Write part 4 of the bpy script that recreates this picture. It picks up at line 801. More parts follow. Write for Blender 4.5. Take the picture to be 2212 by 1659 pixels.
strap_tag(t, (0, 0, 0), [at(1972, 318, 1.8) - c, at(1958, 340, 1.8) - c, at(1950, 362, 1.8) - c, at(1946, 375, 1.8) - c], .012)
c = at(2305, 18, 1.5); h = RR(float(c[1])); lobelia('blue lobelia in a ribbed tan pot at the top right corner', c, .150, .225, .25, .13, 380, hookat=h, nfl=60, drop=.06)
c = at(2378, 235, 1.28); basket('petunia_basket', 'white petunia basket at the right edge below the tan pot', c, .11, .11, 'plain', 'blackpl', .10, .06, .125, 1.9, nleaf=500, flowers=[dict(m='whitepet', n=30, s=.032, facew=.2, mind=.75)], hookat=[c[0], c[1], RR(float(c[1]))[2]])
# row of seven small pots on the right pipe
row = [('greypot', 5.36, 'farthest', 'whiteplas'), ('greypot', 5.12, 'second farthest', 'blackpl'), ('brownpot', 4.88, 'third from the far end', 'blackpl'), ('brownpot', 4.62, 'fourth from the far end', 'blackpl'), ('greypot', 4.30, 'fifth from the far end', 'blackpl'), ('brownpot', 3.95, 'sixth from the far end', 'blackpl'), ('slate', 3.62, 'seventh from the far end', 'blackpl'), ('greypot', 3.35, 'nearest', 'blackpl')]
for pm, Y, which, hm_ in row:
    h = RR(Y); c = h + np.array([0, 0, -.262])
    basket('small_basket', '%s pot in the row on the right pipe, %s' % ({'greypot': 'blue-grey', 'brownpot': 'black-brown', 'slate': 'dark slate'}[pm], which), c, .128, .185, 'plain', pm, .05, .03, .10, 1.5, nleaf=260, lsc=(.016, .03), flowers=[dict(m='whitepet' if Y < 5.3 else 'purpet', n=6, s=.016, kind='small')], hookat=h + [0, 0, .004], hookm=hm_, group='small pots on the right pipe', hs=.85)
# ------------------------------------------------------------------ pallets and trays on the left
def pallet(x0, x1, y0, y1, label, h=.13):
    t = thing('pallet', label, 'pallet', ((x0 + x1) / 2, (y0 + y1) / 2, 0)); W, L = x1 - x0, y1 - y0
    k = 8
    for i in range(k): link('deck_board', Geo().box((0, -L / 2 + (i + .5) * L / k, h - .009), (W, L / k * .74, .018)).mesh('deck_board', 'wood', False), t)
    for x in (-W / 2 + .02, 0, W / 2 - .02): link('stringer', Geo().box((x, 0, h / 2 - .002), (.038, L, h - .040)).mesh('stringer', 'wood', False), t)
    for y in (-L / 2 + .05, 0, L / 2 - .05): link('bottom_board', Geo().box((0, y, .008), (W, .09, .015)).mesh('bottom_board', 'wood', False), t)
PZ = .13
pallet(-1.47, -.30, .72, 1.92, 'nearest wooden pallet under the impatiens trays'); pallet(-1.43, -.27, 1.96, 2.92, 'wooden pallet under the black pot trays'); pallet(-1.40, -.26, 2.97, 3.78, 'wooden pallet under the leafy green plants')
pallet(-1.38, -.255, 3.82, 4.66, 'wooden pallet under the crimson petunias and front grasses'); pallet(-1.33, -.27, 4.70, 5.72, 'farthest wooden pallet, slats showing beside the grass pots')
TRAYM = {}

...

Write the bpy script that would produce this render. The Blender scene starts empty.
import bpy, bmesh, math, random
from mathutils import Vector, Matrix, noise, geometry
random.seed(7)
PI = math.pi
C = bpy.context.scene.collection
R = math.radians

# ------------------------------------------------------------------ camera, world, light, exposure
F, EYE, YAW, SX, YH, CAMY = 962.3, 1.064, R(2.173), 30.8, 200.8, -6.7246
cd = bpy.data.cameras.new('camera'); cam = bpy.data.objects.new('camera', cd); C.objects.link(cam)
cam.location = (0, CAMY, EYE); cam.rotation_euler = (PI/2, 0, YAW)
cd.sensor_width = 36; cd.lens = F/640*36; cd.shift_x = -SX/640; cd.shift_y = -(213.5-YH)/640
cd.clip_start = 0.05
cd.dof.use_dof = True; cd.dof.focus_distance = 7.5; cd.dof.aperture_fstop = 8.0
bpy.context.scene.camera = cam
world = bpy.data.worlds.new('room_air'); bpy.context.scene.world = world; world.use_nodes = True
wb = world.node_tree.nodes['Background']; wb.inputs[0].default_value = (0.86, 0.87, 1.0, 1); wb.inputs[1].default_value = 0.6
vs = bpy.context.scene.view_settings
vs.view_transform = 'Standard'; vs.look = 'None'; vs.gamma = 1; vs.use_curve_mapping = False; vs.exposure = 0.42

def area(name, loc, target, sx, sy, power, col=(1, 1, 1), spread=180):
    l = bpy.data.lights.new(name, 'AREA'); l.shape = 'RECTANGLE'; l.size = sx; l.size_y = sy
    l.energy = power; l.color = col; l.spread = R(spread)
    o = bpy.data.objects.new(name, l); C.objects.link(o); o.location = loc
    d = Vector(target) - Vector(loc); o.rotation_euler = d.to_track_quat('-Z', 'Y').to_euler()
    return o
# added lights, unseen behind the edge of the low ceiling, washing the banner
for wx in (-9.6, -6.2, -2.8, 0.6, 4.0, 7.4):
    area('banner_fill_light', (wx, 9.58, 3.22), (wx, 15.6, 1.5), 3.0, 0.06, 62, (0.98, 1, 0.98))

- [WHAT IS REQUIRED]
Check each line above for "Blender" and return the ones that have it.

- [RESPONSE TO THE EXERCISE]
Write part 4 of the bpy script that recreates this picture. It picks up at line 801. More parts follow. Write for Blender 4.5. Take the picture to be 2212 by 1659 pixels.
Write the bpy script that would produce this render. The Blender scene starts empty.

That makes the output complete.